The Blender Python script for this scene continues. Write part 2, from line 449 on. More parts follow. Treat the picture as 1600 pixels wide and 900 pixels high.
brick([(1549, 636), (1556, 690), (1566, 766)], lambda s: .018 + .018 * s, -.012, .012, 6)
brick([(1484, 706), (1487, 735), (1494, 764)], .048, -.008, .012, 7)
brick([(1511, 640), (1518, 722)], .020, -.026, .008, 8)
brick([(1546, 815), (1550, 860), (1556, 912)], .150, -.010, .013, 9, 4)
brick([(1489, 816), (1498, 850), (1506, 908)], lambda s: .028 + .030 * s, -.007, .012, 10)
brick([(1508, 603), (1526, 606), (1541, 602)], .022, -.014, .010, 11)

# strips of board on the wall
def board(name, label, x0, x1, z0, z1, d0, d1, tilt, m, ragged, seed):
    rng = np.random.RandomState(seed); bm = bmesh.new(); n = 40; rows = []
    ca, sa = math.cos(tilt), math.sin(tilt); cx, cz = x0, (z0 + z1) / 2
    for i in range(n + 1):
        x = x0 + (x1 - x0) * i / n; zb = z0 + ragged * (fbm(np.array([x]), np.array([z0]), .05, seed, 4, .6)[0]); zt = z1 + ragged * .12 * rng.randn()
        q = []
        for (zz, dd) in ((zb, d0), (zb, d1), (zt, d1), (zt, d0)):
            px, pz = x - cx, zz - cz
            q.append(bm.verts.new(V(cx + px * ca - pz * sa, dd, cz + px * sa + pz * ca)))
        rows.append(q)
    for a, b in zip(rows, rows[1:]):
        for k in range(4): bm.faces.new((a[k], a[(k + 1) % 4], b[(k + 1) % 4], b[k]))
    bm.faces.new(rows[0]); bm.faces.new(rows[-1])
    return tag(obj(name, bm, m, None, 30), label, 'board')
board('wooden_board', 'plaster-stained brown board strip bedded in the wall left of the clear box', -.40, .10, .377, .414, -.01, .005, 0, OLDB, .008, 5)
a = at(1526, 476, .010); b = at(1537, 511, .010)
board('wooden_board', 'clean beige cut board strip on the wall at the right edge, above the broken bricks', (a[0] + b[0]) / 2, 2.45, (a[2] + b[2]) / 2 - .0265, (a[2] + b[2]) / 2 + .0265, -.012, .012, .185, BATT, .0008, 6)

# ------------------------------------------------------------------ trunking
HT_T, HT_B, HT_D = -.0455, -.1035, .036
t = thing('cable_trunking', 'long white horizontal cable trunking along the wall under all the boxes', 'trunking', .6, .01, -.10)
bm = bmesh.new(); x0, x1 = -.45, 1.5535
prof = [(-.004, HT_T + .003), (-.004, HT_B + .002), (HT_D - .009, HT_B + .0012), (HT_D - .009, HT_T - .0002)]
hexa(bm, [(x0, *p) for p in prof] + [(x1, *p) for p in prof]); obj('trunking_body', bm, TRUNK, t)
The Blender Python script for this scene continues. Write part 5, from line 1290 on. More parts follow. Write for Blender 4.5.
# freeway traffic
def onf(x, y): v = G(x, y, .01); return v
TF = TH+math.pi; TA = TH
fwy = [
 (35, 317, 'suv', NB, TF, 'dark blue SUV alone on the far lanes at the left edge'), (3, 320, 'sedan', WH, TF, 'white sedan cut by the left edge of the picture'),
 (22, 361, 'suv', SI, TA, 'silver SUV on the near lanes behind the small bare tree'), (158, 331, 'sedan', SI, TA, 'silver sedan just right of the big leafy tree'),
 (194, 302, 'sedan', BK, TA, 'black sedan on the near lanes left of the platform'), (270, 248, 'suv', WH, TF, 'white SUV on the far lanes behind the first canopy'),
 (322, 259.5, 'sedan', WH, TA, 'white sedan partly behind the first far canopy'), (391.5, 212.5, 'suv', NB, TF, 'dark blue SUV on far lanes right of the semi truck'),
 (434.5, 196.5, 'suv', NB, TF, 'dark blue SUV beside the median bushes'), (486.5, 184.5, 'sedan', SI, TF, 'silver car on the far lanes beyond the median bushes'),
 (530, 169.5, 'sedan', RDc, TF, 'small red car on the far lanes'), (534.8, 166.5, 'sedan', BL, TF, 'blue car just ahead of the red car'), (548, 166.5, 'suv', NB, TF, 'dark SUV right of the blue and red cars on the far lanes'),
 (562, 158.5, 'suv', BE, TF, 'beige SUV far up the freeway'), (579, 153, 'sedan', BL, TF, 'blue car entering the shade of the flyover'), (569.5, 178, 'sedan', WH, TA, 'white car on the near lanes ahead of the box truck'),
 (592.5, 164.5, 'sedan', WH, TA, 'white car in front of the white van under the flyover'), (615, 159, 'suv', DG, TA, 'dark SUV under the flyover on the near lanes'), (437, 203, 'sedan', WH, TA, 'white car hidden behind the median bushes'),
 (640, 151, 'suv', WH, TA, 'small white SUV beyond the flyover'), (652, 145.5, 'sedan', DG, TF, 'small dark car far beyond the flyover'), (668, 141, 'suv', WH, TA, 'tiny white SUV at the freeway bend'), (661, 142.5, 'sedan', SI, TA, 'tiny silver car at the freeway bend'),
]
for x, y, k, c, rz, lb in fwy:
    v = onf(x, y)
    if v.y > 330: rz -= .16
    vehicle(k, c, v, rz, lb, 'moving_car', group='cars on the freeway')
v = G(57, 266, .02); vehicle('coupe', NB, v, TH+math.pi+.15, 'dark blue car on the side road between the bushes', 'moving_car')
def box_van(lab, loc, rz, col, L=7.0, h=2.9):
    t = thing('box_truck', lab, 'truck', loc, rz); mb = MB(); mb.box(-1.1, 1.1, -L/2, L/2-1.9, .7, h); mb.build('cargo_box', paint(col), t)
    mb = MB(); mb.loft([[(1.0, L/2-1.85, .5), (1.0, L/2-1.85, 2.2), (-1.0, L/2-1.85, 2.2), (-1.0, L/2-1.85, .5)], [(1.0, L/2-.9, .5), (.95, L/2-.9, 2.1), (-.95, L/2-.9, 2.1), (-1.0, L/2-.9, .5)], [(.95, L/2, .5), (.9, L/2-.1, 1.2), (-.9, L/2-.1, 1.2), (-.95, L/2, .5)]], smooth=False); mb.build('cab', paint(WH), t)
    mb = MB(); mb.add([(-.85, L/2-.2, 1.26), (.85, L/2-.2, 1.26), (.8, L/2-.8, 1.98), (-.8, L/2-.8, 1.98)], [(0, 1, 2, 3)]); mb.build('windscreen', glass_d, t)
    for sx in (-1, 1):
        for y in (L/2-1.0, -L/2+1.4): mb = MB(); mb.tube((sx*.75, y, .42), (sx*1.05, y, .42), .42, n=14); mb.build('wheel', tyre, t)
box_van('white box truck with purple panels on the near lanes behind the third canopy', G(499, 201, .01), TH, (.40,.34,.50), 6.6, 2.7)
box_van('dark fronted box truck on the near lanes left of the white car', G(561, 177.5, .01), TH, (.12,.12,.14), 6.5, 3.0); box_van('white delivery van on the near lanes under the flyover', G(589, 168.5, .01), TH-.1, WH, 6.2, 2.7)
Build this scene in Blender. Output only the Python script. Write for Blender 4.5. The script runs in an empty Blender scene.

^^^^^^^^^^^^^^^^

> [Instructions for the task] Each record should come back exactly as written.

> [Response]
The Blender Python script for this scene continues. Write part 2, from line 449 on. More parts follow. Treat the picture as 1600 pixels wide and 900 pixels high.
brick([(1549, 636), (1556, 690), (1566, 766)], lambda s: .018 + .018 * s, -.012, .012, 6)
brick([(1484, 706), (1487, 735), (1494, 764)], .048, -.008, .012, 7)
brick([(1511, 640), (1518, 722)], .020, -.026, .008, 8)
brick([(1546, 815), (1550, 860), (1556, 912)], .150, -.010, .013, 9, 4)
brick([(1489, 816), (1498, 850), (1506, 908)], lambda s: .028 + .030 * s, -.007, .012, 10)
brick([(1508, 603), (1526, 606), (1541, 602)], .022, -.014, .010, 11)

# strips of board on the wall
def board(name, label, x0, x1, z0, z1, d0, d1, tilt, m, ragged, seed):
    rng = np.random.RandomState(seed); bm = bmesh.new(); n = 40; rows = []
    ca, sa = math.cos(tilt), math.sin(tilt); cx, cz = x0, (z0 + z1) / 2
    for i in range(n + 1):
        x = x0 + (x1 - x0) * i / n; zb = z0 + ragged * (fbm(np.array([x]), np.array([z0]), .05, seed, 4, .6)[0]); zt = z1 + ragged * .12 * rng.randn()
        q = []
        for (zz, dd) in ((zb, d0), (zb, d1), (zt, d1), (zt, d0)):
            px, pz = x - cx, zz - cz
            q.append(bm.verts.new(V(cx + px * ca - pz * sa, dd, cz + px * sa + pz * ca)))
        rows.append(q)
    for a, b in zip(rows, rows[1:]):
        for k in range(4): bm.faces.new((a[k], a[(k + 1) % 4], b[(k + 1) % 4], b[k]))
    bm.faces.new(rows[0]); bm.faces.new(rows[-1])
    return tag(obj(name, bm, m, None, 30), label, 'board')
board('wooden_board', 'plaster-stained brown board strip bedded in the wall left of the clear box', -.40, .10, .377, .414, -.01, .005, 0, OLDB, .008, 5)
a = at(1526, 476, .010); b = at(1537, 511, .010)
board('wooden_board', 'clean beige cut board strip on the wall at the right edge, above the broken bricks', (a[0] + b[0]) / 2, 2.45, (a[2] + b[2]) / 2 - .0265, (a[2] + b[2]) / 2 + .0265, -.012, .012, .185, BATT, .0008, 6)

# ------------------------------------------------------------------ trunking
HT_T, HT_B, HT_D = -.0455, -.1035, .036
t = thing('cable_trunking', 'long white horizontal cable trunking along the wall under all the boxes', 'trunking', .6, .01, -.10)
bm = bmesh.new(); x0, x1 = -.45, 1.5535
prof = [(-.004, HT_T + .003), (-.004, HT_B + .002), (HT_D - .009, HT_B + .0012), (HT_D - .009, HT_T - .0002)]
hexa(bm, [(x0, *p) for p in prof] + [(x1, *p) for p in prof]); obj('trunking_body', bm, TRUNK, t)
The Blender Python script for this scene continues. Write part 5, from line 1290 on. More parts follow. Write for Blender 4.5.
# freeway traffic
def onf(x, y): v = G(x, y, .01); return v
TF = TH+math.pi; TA = TH
fwy = [
 (35, 317, 'suv', NB, TF, 'dark blue SUV alone on the far lanes at the left edge'), (3, 320, 'sedan', WH, TF, 'white sedan cut by the left edge of the picture'),
 (22, 361, 'suv', SI, TA, 'silver SUV on the near lanes behind the small bare tree'), (158, 331, 'sedan', SI, TA, 'silver sedan just right of the big leafy tree'),
 (194, 302, 'sedan', BK, TA, 'black sedan on the near lanes left of the platform'), (270, 248, 'suv', WH, TF, 'white SUV on the far lanes behind the first canopy'),
 (322, 259.5, 'sedan', WH, TA, 'white sedan partly behind the first far canopy'), (391.5, 212.5, 'suv', NB, TF, 'dark blue SUV on far lanes right of the semi truck'),
 (434.5, 196.5, 'suv', NB, TF, 'dark blue SUV beside the median bushes'), (486.5, 184.5, 'sedan', SI, TF, 'silver car on the far lanes beyond the median bushes'),
 (530, 169.5, 'sedan', RDc, TF, 'small red car on the far lanes'), (534.8, 166.5, 'sedan', BL, TF, 'blue car just ahead of the red car'), (548, 166.5, 'suv', NB, TF, 'dark SUV right of the blue and red cars on the far lanes'),
 (562, 158.5, 'suv', BE, TF, 'beige SUV far up the freeway'), (579, 153, 'sedan', BL, TF, 'blue car entering the shade of the flyover'), (569.5, 178, 'sedan', WH, TA, 'white car on the near lanes ahead of the box truck'),
 (592.5, 164.5, 'sedan', WH, TA, 'white car in front of the white van under the flyover'), (615, 159, 'suv', DG, TA, 'dark SUV under the flyover on the near lanes'), (437, 203, 'sedan', WH, TA, 'white car hidden behind the median bushes'),
 (640, 151, 'suv', WH, TA, 'small white SUV beyond the flyover'), (652, 145.5, 'sedan', DG, TF, 'small dark car far beyond the flyover'), (668, 141, 'suv', WH, TA, 'tiny white SUV at the freeway bend'), (661, 142.5, 'sedan', SI, TA, 'tiny silver car at the freeway bend'),
]
for x, y, k, c, rz, lb in fwy:
    v = onf(x, y)
    if v.y > 330: rz -= .16
    vehicle(k, c, v, rz, lb, 'moving_car', group='cars on the freeway')
v = G(57, 266, .02); vehicle('coupe', NB, v, TH+math.pi+.15, 'dark blue car on the side road between the bushes', 'moving_car')
def box_van(lab, loc, rz, col, L=7.0, h=2.9):
    t = thing('box_truck', lab, 'truck', loc, rz); mb = MB(); mb.box(-1.1, 1.1, -L/2, L/2-1.9, .7, h); mb.build('cargo_box', paint(col), t)
    mb = MB(); mb.loft([[(1.0, L/2-1.85, .5), (1.0, L/2-1.85, 2.2), (-1.0, L/2-1.85, 2.2), (-1.0, L/2-1.85, .5)], [(1.0, L/2-.9, .5), (.95, L/2-.9, 2.1), (-.95, L/2-.9, 2.1), (-1.0, L/2-.9, .5)], [(.95, L/2, .5), (.9, L/2-.1, 1.2), (-.9, L/2-.1, 1.2), (-.95, L/2, .5)]], smooth=False); mb.build('cab', paint(WH), t)
    mb = MB(); mb.add([(-.85, L/2-.2, 1.26), (.85, L/2-.2, 1.26), (.8, L/2-.8, 1.98), (-.8, L/2-.8, 1.98)], [(0, 1, 2, 3)]); mb.build('windscreen', glass_d, t)
    for sx in (-1, 1):
        for y in (L/2-1.0, -L/2+1.4): mb = MB(); mb.tube((sx*.75, y, .42), (sx*1.05, y, .42), .42, n=14); mb.build('wheel', tyre, t)
box_van('white box truck with purple panels on the near lanes behind the third canopy', G(499, 201, .01), TH, (.40,.34,.50), 6.6, 2.7)
box_van('dark fronted box truck on the near lanes left of the white car', G(561, 177.5, .01), TH, (.12,.12,.14), 6.5, 3.0); box_van('white delivery van on the near lanes under the flyover', G(589, 168.5, .01), TH-.1, WH, 6.2, 2.7)
Build this scene in Blender. Output only the Python script. Write for Blender 4.5. The script runs in an empty Blender scene.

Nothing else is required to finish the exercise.